Information provided:
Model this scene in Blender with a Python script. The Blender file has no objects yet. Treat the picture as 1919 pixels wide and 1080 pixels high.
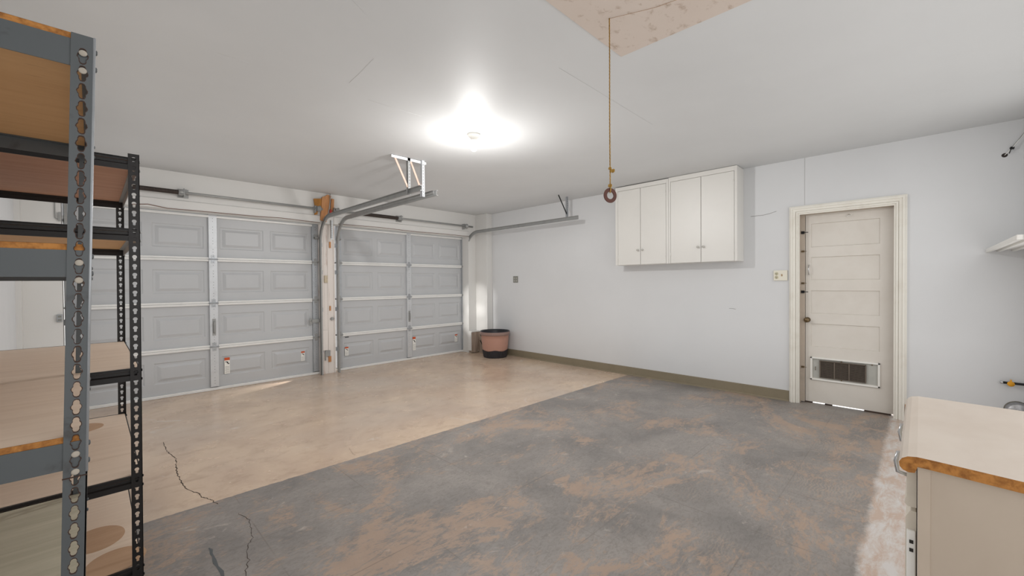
import bpy, math, random
from mathutils import Vector, Matrix
random.seed(7)
PI = math.pi
COL = bpy.context.scene.collection

# ------------------------------------------------------------------ helpers
def lin(c):
    return tuple(((v/255)/12.92 if v/255 <= .04045 else ((v/255+.055)/1.055)**2.4) for v in c)

class N:
    """tiny node-tree helper"""
    def __init__(s, name):
        s.m = bpy.data.materials.new(name); s.m.use_nodes = True
        s.t = s.m.node_tree; s.b = s.t.nodes['Principled BSDF']
        s.co = s.t.nodes.new('ShaderNodeTexCoord').outputs['Object']
    def new(s, k, **kw):
        n = s.t.nodes.new(k)
        for a, v in kw.items(): setattr(n, a, v)
        return n
    def put(s, sock, v):
        if isinstance(v, bpy.types.NodeSocket): s.t.links.new(v, sock)
        elif isinstance(v, (tuple, list)) and sock.type == 'RGBA': sock.default_value = (*v[:3], 1)
        else: sock.default_value = v
    def noise(s, scale, detail=4, rough=.55, dist=0, vec=None, stretch=None):
        n = s.new('ShaderNodeTexNoise')
        v = vec or s.co
        if stretch:
            mp = s.new('ShaderNodeMapping'); s.put(mp.inputs['Vector'], v); mp.inputs['Scale'].default_value = stretch; v = mp.outputs[0]
        s.put(n.inputs['Vector'], v); n.inputs['Scale'].default_value = scale
        n.inputs['Detail'].default_value = detail; n.inputs['Roughness'].default_value = rough; n.inputs['Distortion'].default_value = dist
        return n.outputs['Fac']
    def mrange(s, v, a, b, c=0, d=1, smooth=False):
        n = s.new('ShaderNodeMapRange'); n.interpolation_type = 'SMOOTHSTEP' if smooth else 'LINEAR'
        s.put(n.inputs['Value'], v)
        for i, x in zip(('From Min', 'From Max', 'To Min', 'To Max'), (a, b, c, d)): s.put(n.inputs[i], x)
        return n.outputs[0]
    def math(s, op, a, b=0.0):
        n = s.new('ShaderNodeMath', operation=op); s.put(n.inputs[0], a); s.put(n.inputs[1], b); return n.outputs[0]
    def mix(s, f, a, b, mode='MIX'):
        n = s.new('ShaderNodeMix', data_type='RGBA', blend_type=mode)
        s.put(n.inputs['Factor'], f); s.put(n.inputs[6], a); s.put(n.inputs[7], b); return n.outputs[2]
    def xyz(s):
        n = s.new('ShaderNodeSeparateXYZ'); s.put(n.inputs[0], s.co); return n.outputs
    def bump(s, h, strength=.2, dist=.01):
        n = s.new('ShaderNodeBump'); n.inputs['Strength'].default_value = strength; n.inputs['Distance'].default_value = dist
        s.put(n.inputs['Height'], h); s.put(s.b.inputs['Normal'], n.outputs[0])
    def out(s, col, rough=.5, metal=0, spec=None):
        s.put(s.b.inputs['Base Color'], col); s.put(s.b.inputs['Roughness'], rough); s.put(s.b.inputs['Metallic'], metal)
        if spec is not None: s.b.inputs['Specular IOR Level'].default_value = spec
        return s.m

def simple(name, c, rough=.5, metal=0, var=.0, scale=6, bump=0, spec=None, stretch=None, dark=None, amt=(.5, .75)):
    n = N(name); c = lin(c)
    if var or dark:
        f = n.noise(scale, 5, .6, .3, stretch=stretch)
        d = lin(dark) if dark else tuple(v*(1-var) for v in c)
        col = n.mix(n.mrange(f, *amt), c, d)
    else: col = c
    if bump: n.bump(n.noise(scale*4, 3, stretch=stretch), bump, .004)
    return n.out(col, rough, metal, spec)

class MB:
    def __init__(s): s.v = []; s.f = []; s.mi = []; s.sm = []
    def add(s, vs, fs, mi=0, smooth=False):
        o = len(s.v); s.v += [tuple(v) for v in vs]
        for f in fs: s.f.append(tuple(i+o for i in f)); s.mi.append(mi); s.sm.append(smooth)
        return s
    def box(s, x0, x1, y0, y1, z0, z1, mi=0):
        x0, x1 = min(x0, x1), max(x0, x1); y0, y1 = min(y0, y1), max(y0, y1); z0, z1 = min(z0, z1), max(z0, z1)
        vs = [(x, y, z) for x in (x0, x1) for y in (y0, y1) for z in (z0, z1)]
        fs = [(0, 1, 3, 2), (4, 6, 7, 5), (0, 4, 5, 1), (2, 3, 7, 6), (0, 2, 6, 4), (1, 5, 7, 3)]
        return s.add(vs, fs, mi)
    def obox(s, c, hx, hy, hz, M, mi=0):
        vs = [Vector(c) + M @ Vector((x*hx, y*hy, z*hz)) for x in (-1, 1) for y in (-1, 1) for z in (-1, 1)]
        fs = [(0, 1, 3, 2), (4, 6, 7, 5), (0, 4, 5, 1), (2, 3, 7, 6), (0, 2, 6, 4), (1, 5, 7, 3)]
        return s.add(vs, fs, mi)
    def prism(s, pts, a0, a1, ax=0, mi=0, capmi=None, smooth=False):
        """pts: closed 2D polygon, extruded along axis ax from a0 to a1 (a0/a1 may be functions of the 2D point)"""
        n = len(pts); g0 = a0 if callable(a0) else (lambda p: a0); g1 = a1 if callable(a1) else (lambda p: a1)
        def P(p, a):
            return {0: (a, p[0], p[1]), 1: (p[0], a, p[1]), 2: (p[0], p[1], a)}[ax]
        vs = [P(p, g0(p)) for p in pts] + [P(p, g1(p)) for p in pts]
        s.add(vs, [(i, (i+1) % n, n+(i+1) % n, n+i) for i in range(n)], mi, smooth)
        cm = mi if capmi is None else capmi
        s.add(vs[:n], [tuple(range(n))][:1], cm); s.add(vs[n:], [tuple(reversed(range(n)))], cm)
        return s
    def tube(s, path, r, seg=10, mi=0, closed=False, rr=None):
        P = [Vector(p) for p in path]; n = len(P); rings = []; up = None
        for i in range(n):
            a = P[(i-1) % n] if (closed or i > 0) else P[i]; b = P[(i+1) % n] if (closed or i < n-1) else P[i]
            t = (b-a).normalized()
            if up is None: up = t.orthogonal().normalized()
            up = (up - t*up.dot(t)).normalized(); w = t.cross(up)
            rad = rr[i] if rr else r
            rings.append([P[i] + (up*math.cos(2*PI*k/seg) + w*math.sin(2*PI*k/seg))*rad for k in range(seg)])
        vs = [v for g in rings for v in g]; fs = []
        for i in range(n if closed else n-1):
            j = (i+1) % n
            for k in range(seg): fs.append((i*seg+k, i*seg+(k+1) % seg, j*seg+(k+1) % seg, j*seg+k))
        if not closed: fs += [tuple(reversed(range(seg))), tuple((n-1)*seg+k for k in range(seg))]
        return s.add(vs, fs, mi, True)
    def lathe(s, prof, c, ax=(0, 0, 1), seg=32, mi=0, smooth=True, sx=1, rot=0, cap=True):
        """prof: list of (r, h)"""
        A = Vector(ax).normalized(); U = A.orthogonal().normalized() if abs(A.z) < .99 else Vector((1, 0, 0)); W = A.cross(U); c = Vector(c)
        vs = []; fs = []
        for r, h in prof:
            for k in range(seg):
                a = 2*PI*k/seg + rot; vs.append(c + A*h + U*(r*sx*math.cos(a)) + W*(r*math.sin(a)))
        for i in range(len(prof)-1):
            for k in range(seg): fs.append((i*seg+k, i*seg+(k+1) % seg, (i+1)*seg+(k+1) % seg, (i+1)*seg+k))
        if cap and prof[0][0] > 1e-5: fs.append(tuple(reversed(range(seg))))
        if cap and prof[-1][0] > 1e-5: fs.append(tuple((len(prof)-1)*seg+k for k in range(seg)))
        return s.add(vs, fs, mi, smooth)
    def shear(s, fn): s.v = [fn(*v) for v in s.v]; return s
    def build(s, name, mats, parent=None, bevel=0, kind=None, label=None, cat=None, group=None, loc=None):
        if not isinstance(mats, (list, tuple)): mats = [mats]
        off = Vector((0, 0, 0))
        if parent is not None:
            p = parent
            while p is not None: off = off + Vector(p.location); p = p.parent
        l = Vector(loc) if loc else Vector((0, 0, 0))
        me = bpy.data.meshes.new(name); me.from_pydata([tuple(Vector(v)-off-l) for v in s.v], [], s.f)
        for m in mats: me.materials.append(m)
        for p, mi, sm in zip(me.polygons, s.mi, s.sm): p.material_index = mi; p.use_smooth = sm
        me.validate(); me.update()
        o = bpy.data.objects.new(name, me); COL.objects.link(o); o.location = l
        if parent is not None: o.parent = parent
        if bevel:
            b = o.modifiers.new('bevel', 'BEVEL'); b.width = bevel; b.segments = 2; b.limit_method = 'ANGLE'; b.angle_limit = .6
        return tag(o, label, cat, group, kind)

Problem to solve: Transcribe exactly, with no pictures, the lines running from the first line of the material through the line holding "return tuple(((v/255)/12.92 if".

Exercise result:
Model this scene in Blender with a Python script. The Blender file has no objects yet. Treat the picture as 1919 pixels wide and 1080 pixels high.
import bpy, math, random
from mathutils import Vector, Matrix
random.seed(7)
PI = math.pi
COL = bpy.context.scene.collection

# ------------------------------------------------------------------ helpers
def lin(c):
    return tuple(((v/255)/12.92 if v/255 <= .04045 else ((v/255+.055)/1.055)**2.4) for v in c)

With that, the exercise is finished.